Syndicate RSS Feeds on your Website for Extra Content
RSS feeds are a great way for you to keep up to date on your favorite websites. But they can be an even greater tool for a webmaster. You can syndicate RSS feeds on your own site, adding continuously updating content without any work of your own.
Use PHP to Parse an XML File and Syndicate the Feed
In order to syndicate an RSS feed on your site, you’ll need to read the XML file somehow. PHP is great for this.
Previously, you would have had to write your own XML parser to do this. This is possible – but it takes some time and it can get fairly complicated.
Thankfully, PHP now comes with SimpleXML built-in. You can use this great package to quickly and easily read XML files.
Since RSS feeds follow a standard structure, you can use SimpleXML to read the file, manipulate the data, and output a list of links and/or descriptions onto your website. All you need to know is how to use SimpleXML and how an RSS feed is structured.
Here’s a tutorial on how to syndicate an RSS feed in PHP, if you’re interested in learning how to do that.

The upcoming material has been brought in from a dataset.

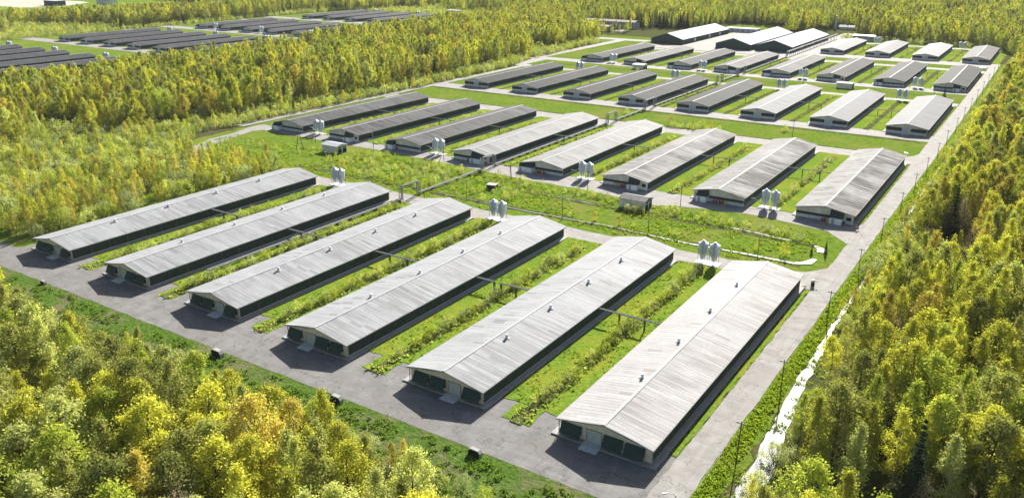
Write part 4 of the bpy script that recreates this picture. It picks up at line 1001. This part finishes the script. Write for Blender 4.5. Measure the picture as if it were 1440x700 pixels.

Use Rel=’nofollow’ In the Links
If you do syndicate an RSS feed and reproduce it on each of your pages, you may want to consider using rel=’nofollow’ for the links.
Each of those links is an external link. Without the nofollow tag, you’d be bleeding a lot of pagerank from each of your pages. In the long run, this could be detrimental to your site – and it would probably outweigh any benefits from using the RSS feed in the first place.
You can fix this problem by placing the attribute rel=’nofollow’ in each of the links you create from the RSS feed.
If your website is a Wordpress blog, you’ll need to manually do this. Wordpress comes with a great built-in RSS Feed Widget – so you don’t have to manually parse the feed. However, it doesn’t give you an option to use ‘nofollow’ for the links.
You can read this guide to find out how to hack the Wordpress source to make the RSS Widget nofollow. You’ll need to know a bit of PHP, but it’s not too hard.
Remember: Don’t Steal Someone Else’s Copyrighted Work
Although articles are spread around the internet in RSS feeds, you still don’t own them.
It is acceptable to use an RSS feed to syndicate links back to the original source of an article. It would also be acceptable to include a short description of that link – based on the RSS feed it came from.
However, some users place entire articles in their RSS feeds. To reprint an entire article is copyright infringement. It is wrong, illegal, and could land you in a lot of trouble.
Use other people’s work fairly. It can add relevant links to your site – but try to steal whole articles.